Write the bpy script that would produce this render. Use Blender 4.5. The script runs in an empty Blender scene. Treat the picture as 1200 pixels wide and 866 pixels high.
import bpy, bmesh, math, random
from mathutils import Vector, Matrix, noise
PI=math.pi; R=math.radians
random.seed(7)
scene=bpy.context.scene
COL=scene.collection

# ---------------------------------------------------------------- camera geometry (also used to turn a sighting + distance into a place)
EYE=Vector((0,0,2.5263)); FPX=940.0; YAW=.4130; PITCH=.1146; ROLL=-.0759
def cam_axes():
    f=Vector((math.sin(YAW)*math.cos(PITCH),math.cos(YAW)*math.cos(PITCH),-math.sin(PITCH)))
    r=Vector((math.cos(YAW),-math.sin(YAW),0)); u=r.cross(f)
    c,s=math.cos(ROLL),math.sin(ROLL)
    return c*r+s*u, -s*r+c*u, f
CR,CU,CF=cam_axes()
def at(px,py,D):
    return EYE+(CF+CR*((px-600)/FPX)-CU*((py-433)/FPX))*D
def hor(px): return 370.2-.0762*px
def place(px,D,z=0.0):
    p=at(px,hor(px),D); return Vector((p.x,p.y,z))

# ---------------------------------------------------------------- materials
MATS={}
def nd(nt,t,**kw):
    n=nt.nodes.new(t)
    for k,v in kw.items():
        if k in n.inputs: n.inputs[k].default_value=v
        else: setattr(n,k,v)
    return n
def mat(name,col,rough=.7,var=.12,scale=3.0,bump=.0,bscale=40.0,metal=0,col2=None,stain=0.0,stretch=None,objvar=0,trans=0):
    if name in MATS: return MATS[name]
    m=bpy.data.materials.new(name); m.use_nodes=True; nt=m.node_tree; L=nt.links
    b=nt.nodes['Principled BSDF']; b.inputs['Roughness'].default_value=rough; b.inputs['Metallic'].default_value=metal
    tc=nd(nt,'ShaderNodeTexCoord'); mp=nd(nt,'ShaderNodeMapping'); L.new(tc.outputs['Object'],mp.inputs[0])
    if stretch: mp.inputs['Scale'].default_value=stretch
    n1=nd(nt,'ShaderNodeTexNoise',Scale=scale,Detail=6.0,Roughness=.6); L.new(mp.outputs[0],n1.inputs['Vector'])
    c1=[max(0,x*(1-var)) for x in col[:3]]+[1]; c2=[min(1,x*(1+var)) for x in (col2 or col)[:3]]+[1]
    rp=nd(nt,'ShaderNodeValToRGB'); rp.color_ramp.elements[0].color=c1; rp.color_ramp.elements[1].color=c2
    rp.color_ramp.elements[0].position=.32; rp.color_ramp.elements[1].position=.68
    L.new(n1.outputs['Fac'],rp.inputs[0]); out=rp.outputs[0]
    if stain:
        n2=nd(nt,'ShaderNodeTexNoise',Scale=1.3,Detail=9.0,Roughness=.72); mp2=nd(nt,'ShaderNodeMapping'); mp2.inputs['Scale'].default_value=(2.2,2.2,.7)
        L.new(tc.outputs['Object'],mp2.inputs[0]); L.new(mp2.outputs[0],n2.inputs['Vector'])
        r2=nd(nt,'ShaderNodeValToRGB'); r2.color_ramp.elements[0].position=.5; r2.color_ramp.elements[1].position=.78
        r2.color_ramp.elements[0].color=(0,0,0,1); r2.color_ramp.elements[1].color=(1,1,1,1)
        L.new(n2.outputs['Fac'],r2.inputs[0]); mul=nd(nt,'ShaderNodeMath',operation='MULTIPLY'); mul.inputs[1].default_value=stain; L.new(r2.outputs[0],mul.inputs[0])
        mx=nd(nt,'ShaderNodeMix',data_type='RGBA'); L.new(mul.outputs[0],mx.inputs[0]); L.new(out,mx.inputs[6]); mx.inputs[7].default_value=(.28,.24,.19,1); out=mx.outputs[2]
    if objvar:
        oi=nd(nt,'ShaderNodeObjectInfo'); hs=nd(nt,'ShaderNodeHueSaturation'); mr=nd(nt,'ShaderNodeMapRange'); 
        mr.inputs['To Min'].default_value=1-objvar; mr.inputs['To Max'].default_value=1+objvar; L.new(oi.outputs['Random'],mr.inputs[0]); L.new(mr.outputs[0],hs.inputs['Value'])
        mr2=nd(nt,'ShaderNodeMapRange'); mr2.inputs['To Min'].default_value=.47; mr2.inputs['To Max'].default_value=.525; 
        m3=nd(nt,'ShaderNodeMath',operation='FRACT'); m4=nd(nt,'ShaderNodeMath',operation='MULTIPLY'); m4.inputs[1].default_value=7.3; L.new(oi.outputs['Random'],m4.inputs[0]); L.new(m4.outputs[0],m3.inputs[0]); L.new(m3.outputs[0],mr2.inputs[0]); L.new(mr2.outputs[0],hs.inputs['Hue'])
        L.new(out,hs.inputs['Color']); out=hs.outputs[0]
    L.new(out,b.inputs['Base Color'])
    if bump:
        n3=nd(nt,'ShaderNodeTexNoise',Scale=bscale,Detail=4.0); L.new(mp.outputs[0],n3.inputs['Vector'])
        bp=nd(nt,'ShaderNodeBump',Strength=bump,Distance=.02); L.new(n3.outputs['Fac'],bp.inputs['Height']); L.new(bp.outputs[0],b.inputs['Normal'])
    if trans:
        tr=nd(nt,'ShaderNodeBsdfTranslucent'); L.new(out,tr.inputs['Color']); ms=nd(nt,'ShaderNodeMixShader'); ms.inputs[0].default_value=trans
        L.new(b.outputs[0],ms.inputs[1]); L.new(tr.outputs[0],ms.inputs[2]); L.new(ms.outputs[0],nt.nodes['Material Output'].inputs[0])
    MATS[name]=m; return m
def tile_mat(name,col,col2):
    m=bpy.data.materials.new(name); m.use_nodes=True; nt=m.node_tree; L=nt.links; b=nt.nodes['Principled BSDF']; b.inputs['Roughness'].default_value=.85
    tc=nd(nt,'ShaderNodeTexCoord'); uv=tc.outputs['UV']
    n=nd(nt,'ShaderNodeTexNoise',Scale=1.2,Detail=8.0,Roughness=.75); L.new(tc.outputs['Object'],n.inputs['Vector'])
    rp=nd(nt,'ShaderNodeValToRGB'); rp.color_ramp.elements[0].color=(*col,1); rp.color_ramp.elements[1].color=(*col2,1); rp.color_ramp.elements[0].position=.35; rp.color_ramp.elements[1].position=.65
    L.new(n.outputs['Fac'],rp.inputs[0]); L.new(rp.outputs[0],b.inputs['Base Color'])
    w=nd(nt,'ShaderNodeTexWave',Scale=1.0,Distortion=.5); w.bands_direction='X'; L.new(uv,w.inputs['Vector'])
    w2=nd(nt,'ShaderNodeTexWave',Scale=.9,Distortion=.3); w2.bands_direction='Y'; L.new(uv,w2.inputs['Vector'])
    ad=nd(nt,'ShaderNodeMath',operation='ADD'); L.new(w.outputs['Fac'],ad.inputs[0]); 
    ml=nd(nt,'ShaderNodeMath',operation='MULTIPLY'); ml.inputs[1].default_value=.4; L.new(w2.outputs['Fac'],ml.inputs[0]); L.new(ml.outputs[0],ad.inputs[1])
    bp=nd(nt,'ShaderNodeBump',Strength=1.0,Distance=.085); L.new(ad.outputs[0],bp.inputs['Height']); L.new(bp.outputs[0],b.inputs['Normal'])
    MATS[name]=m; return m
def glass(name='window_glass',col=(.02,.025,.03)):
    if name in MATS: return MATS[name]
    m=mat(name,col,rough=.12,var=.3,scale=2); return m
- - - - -
> _TASK BRIEF_:
From the first line above through the line that contains "COL=scene.collection", quote each line exactly. Output nothing more.

> _SOLVED EXERCISE_:
Write the bpy script that would produce this render. Use Blender 4.5. The script runs in an empty Blender scene. Treat the picture as 1200 pixels wide and 866 pixels high.
import bpy, bmesh, math, random
from mathutils import Vector, Matrix, noise
PI=math.pi; R=math.radians
random.seed(7)
scene=bpy.context.scene
COL=scene.collection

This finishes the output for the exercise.